Digital Realty has filed plans with the Seattle City Council to build a new data center in the heart of the city, as reported by BizJournal and others, targeting a site at 301 Virginia Street and 1930 3rd Avenue that was once home to a Bed Bath & Beyond retail store.

The filing comes at a particularly fraught moment, as Seattle officials are simultaneously moving to impose a one-year moratorium on new data center developments in the city.

The Proposed Development

The plans call for demolishing the existing retail building and parking garage on the 58,000-square-foot site and replacing them with a six-story data center.

In addition to the core data center function, the facility would also include an R&D lab, office space, and retail space.

Demolition and construction could begin as early as 2027. Digital Realty has been clear about the intended purpose of the facility.

That distinction is notable given the intense scrutiny currently surrounding large-scale, power-hungry AI infrastructure projects that have drawn the attention of city officials across the country.

The site has passed through several identities in recent years. After operating as a Bed Bath & Beyond until around 2018, the building is currently occupied by Cannonball Arts, a contemporary art and music venue operated by the producers of the Bumbershoot festival.

The property is owned by real estate firm Clise Properties, which confirmed Digital Realty's interest in the site while cautioning that any deal remains in its earliest stages.

"Digital Realty has expressed interest in the property, and they are independently conducting due diligence to fully understand the site's viability to meet their future development needs.

This is the beginning of what can be a very long process," a Clise spokesperson said.

Digital Realty's Existing Seattle Footprint

Digital Realty is not new to Seattle. The company already operates the SEA10 carrier hotel at 2001 Sixth Avenue, also known as the Westin Building.

The 34-story structure offers 400,400 square feet of space and 13 megawatts of colocation capacity.
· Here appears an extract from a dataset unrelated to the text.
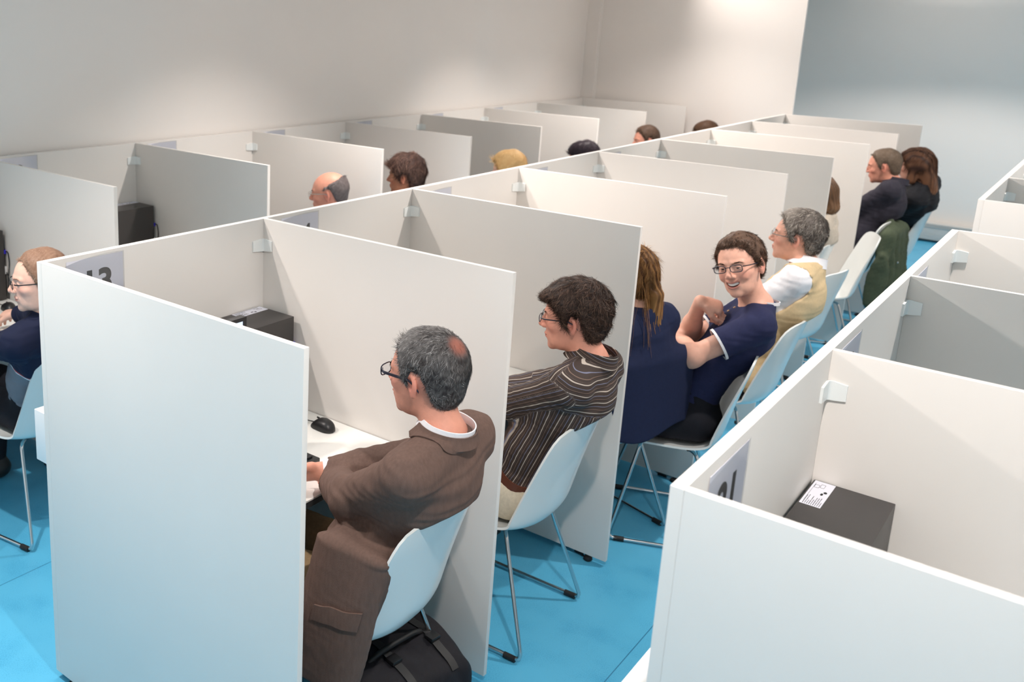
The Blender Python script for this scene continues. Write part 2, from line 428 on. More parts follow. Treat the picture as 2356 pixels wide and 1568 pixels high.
def monitor(x, y, w, h, zt, tilt, label, rz=0):
    o = thing('monitor', label, 'monitor', (x, y, DZ), rz)
    R = np.array(Matrix.Rotation(math.radians(tilt), 3, 'Y'))
    def tr(o_):
        for v in o_.data.vertices:
            v.co = Vector(R@np.array([v.co.x, v.co.y, v.co.z-zt])+np.array([0, 0, zt]))
    b = MB(); b.box((-.018, -w/2, zt-h), (.004, w/2, zt), .003); tr(b.build('housing', M_blackpl, o))
    fr = MB(); bz = .013
    for a, c in (((.004, -w/2, zt-bz), (.010, w/2, zt)), ((.004, -w/2, zt-h), (.010, w/2, zt-h+bz+.01)), ((.004, -w/2, zt-h+bz), (.010, -w/2+bz, zt-bz)), ((.004, w/2-bz, zt-h+bz), (.010, w/2, zt-bz))): fr.box(a, c)
    tr(fr.build('bezel', M_blackpl, o, smooth=False))
    tr(MB().box((.0041, -w/2+bz, zt-h+bz+.01), (.005, w/2-bz, zt-bz)).build('screen', M_screen, o, smooth=False))
    MB().box((-.05, -.035, .01), (-.018, .035, zt-h*.5), .004).build('stand', M_blackpl, o)
    s = MB(); s.tube([(-.02, 0, 0), (-.02, 0, .008), (-.02, 0, .013)], [.11, .11, .10], 28); s.build('base', M_blackpl, o)
    return o
monitor(.30, .37, .375, .30, .466, 0, 'black monitor with lit screen, corner peeking over the end panel')
monitor(XC+.33, .40, .375, .26, .30, 0, 'black monitor, corner just above the blurred right panel')
def mouse(x, y, rz, label):
    o = thing('mouse', label, 'computer mouse', (x, y, DZ), rz)
    nu, nv = 20, 14; V = []
    b = MB(); G = np.zeros((nu, nv, 3))
    for i in range(nu):
        u = i/(nu-1)*2-1
        for j in range(nv):
            v = j/(nv-1)*2-1
            wv = .031*(1-.18*u)*math.sqrt(max(0, 1-abs(u)**3.2))+.0005
            hgt = (.036*(1-abs(u-.15)**2.6*.75))
            a = v*math.pi/2
            G[i, j] = (wv*math.sin(a)*1.0, -u*.052, .003+max(.001, hgt)*math.sqrt(max(0, 1-abs(u)**6))*math.cos(a)**.75)
    b.sheet(G, .0015); b.build('body', M_blackpl, o)
    MB().box((-.002, .022, .028), (.002, .038, .0335), .001).build('wheel', M_rubber, o)
    MB().tube(fillet([(0, .05, .008), (-.01, .09, .004), (-.05, .2, .004), (-.12, .23, .004)], .03), .0018, 6).build('cord', M_blackpl, o)
    return o
mouse(.405, .852, math.radians(80), 'black mouse on the desk beside the man in brown jacket')
mouse(.40, D+.80, math.radians(80), 'black mouse just visible beside the man in striped shirt')
mouse(-1.60, .815, math.radians(75), 'black mouse at the left frame edge beside the glasses man')
def keyboard(x, y, label):
    o = thing('keyboard', label, 'keyboard', (x, y, DZ), 0)
    b = MB(); b.box((-.075, -.22, .004), (.075, .22, .020), .004); b.build('base', M_blackpl, o)
    k = MB()
    for i in range(5):
        for j in range(15): k.box((-.06+i*.024, -.205+j*.0275, .02), (-.06+i*.024+.02, -.205+j*.0275+.024, .027), .002)
    k.build('keys', M_blackpl, o); return o
keyboard(.50, .42, 'black keyboard corner behind the end panel edge')
keyboard(.52, D+.50, 'dark keyboard beside the man in striped shirt')

# ------------------------------------------------------------------ chairs
def chair_shell():
    prof = np.array([(.235, .425), (.222, .447), (.18, .455), (.10, .448), (0, .437), (-.08, .432), (-.14, .437), (-.18, .455), (-.205, .492), (-.218, .54), (-.234, .61), (-.254, .69), (-.277, .775), (-.306, .872)])
    wid = np.array([.17, .195, .21, .222, .230, .234, .236, .236, .232, .226, .218, .212, .206, .185])
    lift = np.array([-.006, -.002, .006, .016, .026, .034, .045, .056, .064, .062, .054, .044, .034, .024])
    t = np.linspace(0, 1, len(prof)); tt = np.linspace(0, 1, 46)
    def sm(a):
        a = np.interp(tt, t, a)
        for _ in range(4): a[1:-1] = (a[:-2]+2*a[1:-1]+a[2:])/4
        return a
    Y, Z, Wd, Lf = sm(prof[:, 0]), sm(prof[:, 1]), sm(wid), sm(lift)
    ty, tz = np.gradient(Y), np.gradient(Z); l = np.hypot(ty, tz); ny, nz = tz/l, -ty/l   # normal to sitter side
    nx = 25; G = np.zeros((nx, len(Y), 3))
    for i in range(nx):
        u = i/(nx-1)*2-1
        for j in range(len(Y)):
            v = j/(len(Y)-1); w = Wd[j]
            if v > .93: w *= math.sqrt(max(0, 1-((v-.93)/.07)**2*.35))
            if v < .05: w *= math.sqrt(1-((.05-v)/.05)**2*.3)
            e = Lf[j]*abs(u)**2.4; tip = -.018*abs(u)**4 if v > .97 else 0
            G[i, j] = (u*w, Y[j]+ny[j]*e, Z[j]+nz[j]*e+tip*(v-.97)/.03)
    b = MB(); b.sheet(G, .0085); return b
def make_chair(label, loc, rz):
    o = thing('chair', label, 'chair', loc, rz, 'white shell chairs with chrome sled legs')
    chair_shell().build('shell', M_shell, o, sharp=60)
    for s in (-1, 1):
        f = MB(); f.tube(fillet([(s*.12, -.07, .418), (s*.165, -.10, .418), (s*.245, -.235, .013), (s*.25, .23, .013), (s*.165, .13, .425), (s*.12, .12, .425)], .035), .0075, 12)
        fr = f.build('sled_leg', M_chrome, o)
        for y in (-.19, .18):
            g = MB(); g.tube([(s*.2465, y-.022, .011), (s*.2465, y+.022, .011)], .0115, 10); g.build('glide', M_rubber, fr)
    c = MB(); c.cyl((-.13, -.07, .418), (.13, -.07, .418), .008); c.cyl((-.13, .12, .425), (.13, .12, .425), .008)
    c.box((-.09, -.09, .418), (.09, .14, .430), .004); c.build('seat_bracket', M_blackpl, o)
    return o
R90 = math.radians(90)
CH = make_chair('white chair under the man in brown jacket', (.87, .50, 0), R90+math.radians(2))
chairs = [
 (.88, 1.345, 2, 'white chair under the man in striped shirt'),
 (.84, 2.20, -17, 'white chair under the woman with long hair, behind the grey divider'),
 (1.09, 2.42, 24, 'white chair under the smiling man in navy tee'),
 (1.11, 3.10, 0, 'white chair under the man in beige vest'),
 (1.01, 4.27, -11, 'empty white chair behind the man in beige vest'),
 (.96, 5.38, 22, 'empty white chair turned sideways, seen in profile'),
 (.78, 5.00, 0, 'white chair under the woman in beige top'),
 (.90, 6.12, 0, 'white chair under the man in dark shirt, green jacket on it'),
 (1.03, 6.90, 0, 'white chair under the woman in black with long brown hair'),
 (-.995, .56, 8.6, 'white chair under the man in navy polo, left frame edge'),
]
for x, y, a, l in chairs: dup(CH, (x, y, 0), R90+math.radians(a), l, 'white shell chairs with chrome sled legs')
# ------------------------------------------------------------------ implicit surfaces -> one closed mesh
def nrm(v):
    v = np.asarray(v, float); return v/(np.linalg.norm(v)+1e-12)
def smin(a, b, k):
    h = np.clip(.5+.5*(b-a)/k, 0, 1); return b*(1-h)+a*h-k*h*(1-h)
def smax(a, b, k): return -smin(-a, -b, k)
def cap(P, a, b, ra, rb, side=None, k=1.0):
    a = np.asarray(a, np.float32); b = np.asarray(b, np.float32); ba = b-a
    pa = P-a
    t = np.clip(pa@ba/max(1e-9, float(ba@ba)), 0, 1)
    q = pa-t[:, None]*ba
    if side is not None:
        s = np.asarray(side, np.float32); q = q-np.outer(q@s, s)*(1-1/k)
    return np.sqrt((q*q).sum(1))-(ra+(rb-ra)*t)
def ell(P, c, r, Mx=None):
    q = P-np.asarray(c, np.float32)
    if Mx is not None: q = q@np.asarray(Mx, np.float32)
    r = np.asarray(r, np.float32)
    k0 = np.sqrt(((q/r)**2).sum(1)); k1 = np.sqrt(((q/(r*r))**2).sum(1))+1e-9
    return k0*(k0-1)/k1
def spaced(lo, hi, fine, h, hf):
    """axis samples: step h, with step hf inside the 'fine' intervals"""
    out = [lo]; x = lo
    while x < hi:
        st = hf if any(a <= x <= b for a, b in fine) else h
        x += st; out.append(x)
    return np.array(out, np.float32)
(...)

The building was originally constructed in 1981 to house the corporate offices of Westin Hotels.

Digital Realty has a long history with the property.
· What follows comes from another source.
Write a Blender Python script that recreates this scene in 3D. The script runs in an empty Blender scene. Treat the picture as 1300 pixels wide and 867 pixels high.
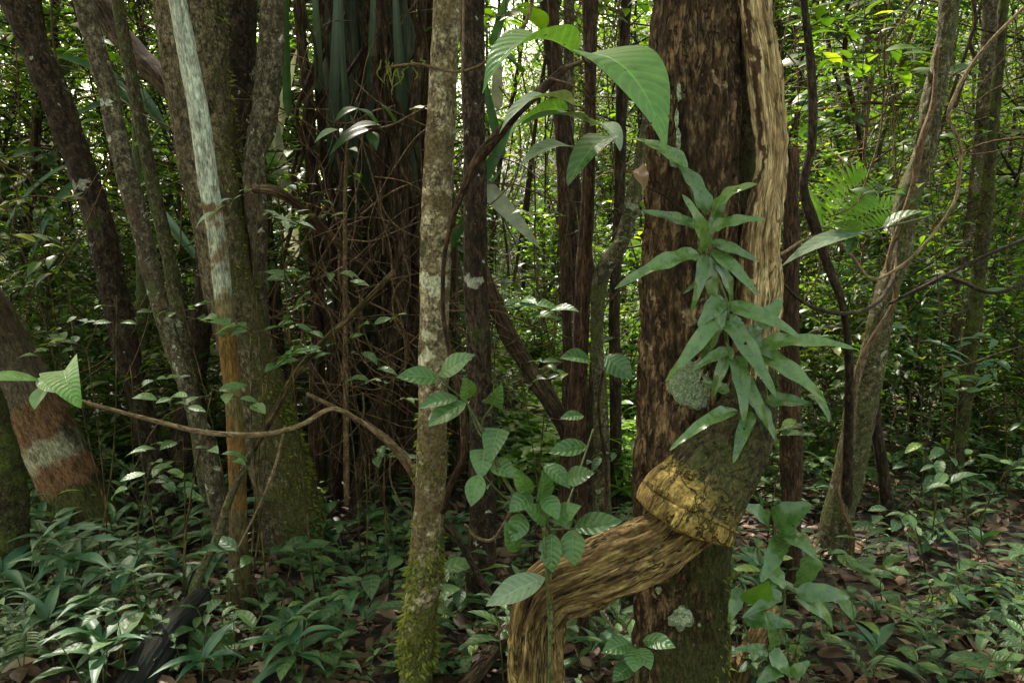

The company was a minority owner for years alongside Clise Properties before taking a majority stake in the building in late 2020. The planned Virginia Street facility would represent Digital Realty's second data center location in the city.

Seattle's Push for a Moratorium

The timing of Digital Realty's filing is complicated by political developments at Seattle City Hall. The city council's land use and sustainability committee voted unanimously this week to recommend a one-year moratorium on new data center developments, along with an accompanying resolution.
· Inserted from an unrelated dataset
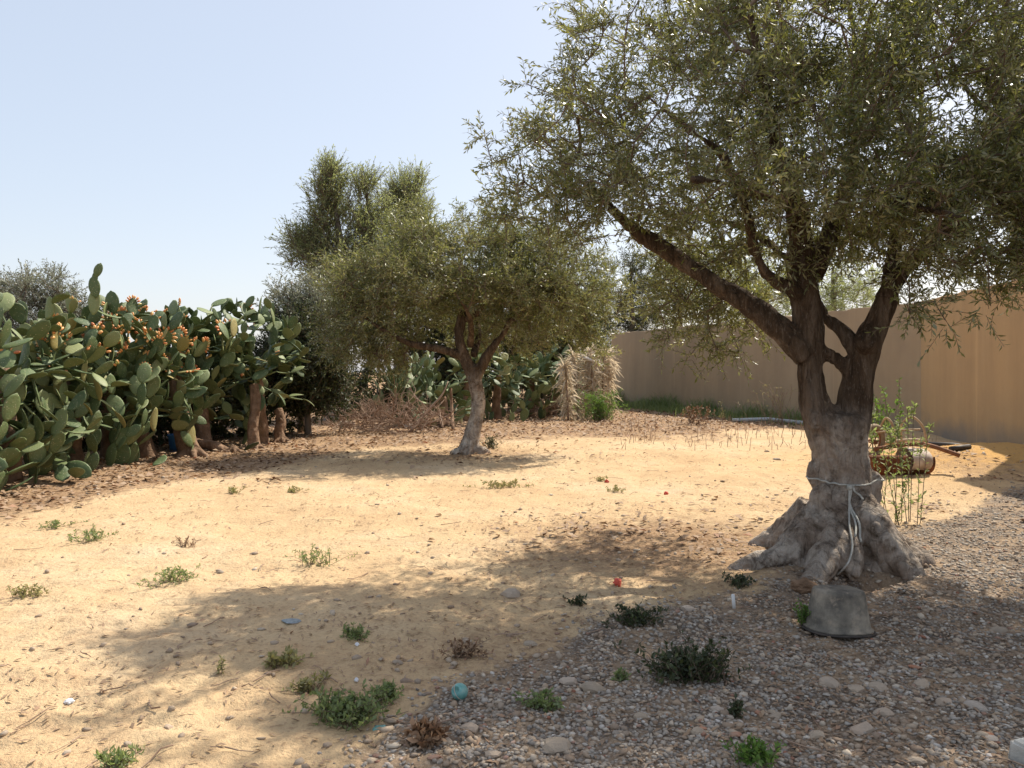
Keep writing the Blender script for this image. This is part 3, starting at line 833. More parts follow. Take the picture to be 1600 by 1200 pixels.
ells = [E(720, 445, D2, 2.1, 1.9, 1.15), E(600, 470, D2, 1.25, 1.4, 0.95, 1.2), E(840, 455, D2 - .2, 1.25, 1.3, 1.15, 1.2), E(690, 385, D2, 1.2, 1.2, .6, 1.0),
        E(800, 380, D2, 1.0, 1.1, .6, 1.0), E(900, 510, D2 + .3, .7, .7, .45, 1.2), E(560, 530, D2, .75, .9, .6, 1.3), E(600, 556, D2 + .2, .9, .7, .42, 1.6), E(740, 520, D2 + 1.0, 1.0, .5, .45, 1.6), E(920, 530, D2 + .2, .5, .6, .45, 1.3), E(935, 465, D2, .55, .7, .8, 1.3), E(530, 440, D2, .5, .6, .4, 1.3), E(650, 350, D2 + .5, .5, .5, .35, 1.5), E(745, 345, D2, .5, .5, .3, 1.5), E(800, 545, D2 + .4, 1.0, .6, .3, 1.0)]
tg = sample_ellipsoids(ells, 1550, rng, shell=0.6, gap=1.4, gap_scale=.75)
X, Y = pxs(tg)
tg = tg[~((X > 620) & (X < 800) & (Y > 482) & (tg[:, 1] < D2 + .05)) & ~((X > 700) & (X < 790) & (Y > 545)) & (Y < 592)]
A, par, tips, bn = grow([list(p) for p in skel], tg, 0.2, rng)
nl = add_foliage(t2, b2, A, par, tips, bn, (b2.x, D2, 2.4), rng, M_olive2,
            dict(n_tw=6, tw_len=(0.2, 0.42), n_leaf=12, leaf=(0.06, 0.095), width=0.23, droop=0.1, outward=0.6, up=0.35), twig_r=.003)
print('second olive', nl)

# --- third olive, trunk outside the frame to the right
skel = []
b3 = Vector((6.3, 6.9, gz1(6.3, 6.9) - .05))
t3 = empty('olive_tree', b3)
tag(t3, 'dark olive tree crown reaching in at the right, its trunk out of view', 'olive tree')
tubes = [path([b3 + Vector(v_) for v_ in ((0, 0, -.1), (0, 0, .3), (.05, 0, .9), (0, .05, 1.5))], [0.36, 0.26, 0.2, 0.2]),
         path([b3 + Vector(v_) for v_ in ((0, 0, 1.3), (-.3, 0, 2.0), (-.55, 0, 2.5))], [0.15, 0.12, 0.09]),
         path([b3 + Vector(v_) for v_ in ((0, 0, 1.3), (.3, .1, 2.0), (.6, .1, 2.6))], [0.15, 0.12, 0.09])]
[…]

A full council vote on both measures is expected the following week.

The moratorium push was initiated earlier this year by Mayor Katie Wilson after four companies, said to include Prologis, Equinix, and Sabey, approached Seattle City Light about plans to build five large-scale data centers in the Seattle area, collectively totaling 389 megawatts of power demand.

Two of those projects have since reportedly been withdrawn. Seattle currently has approximately 30 data center facilities operating within the city.

The scale of the proposed developments that prompted the moratorium discussion reflects a broader national trend of surging data center demand, particularly as the buildout of artificial intelligence infrastructure accelerates across the United States.

Regulatory Uncertainty for Projects Already in Process

Whether Digital Realty's Virginia Street project could proceed if the moratorium is adopted remains an open question. Because Digital Realty has already initiated the planning and filing process, it is unclear whether the project would be grandfathered in or subjected to the same restrictions that would apply to new applications submitted after the moratorium takes effect.

City officials have not publicly addressed how projects already in the pipeline would be handled under the proposed ban.

The situation underscores a tension playing out in cities across the country, where local governments are grappling with how to accommodate surging demand for data center infrastructure while managing concerns about power consumption, land use, and the displacement of other commercial and community uses.

In Seattle's case, the potential loss of an active arts venue adds a cultural dimension to the debate.

For Digital Realty, the Seattle filing represents an effort to expand its network-dense colocation footprint in the Pacific Northwest market, independent of the AI-driven hyperscale expansion that has dominated industry headlines.

Whether city regulators will allow that expansion to move forward will depend on how the moratorium vote unfolds and how officials interpret the rules for projects already in motion.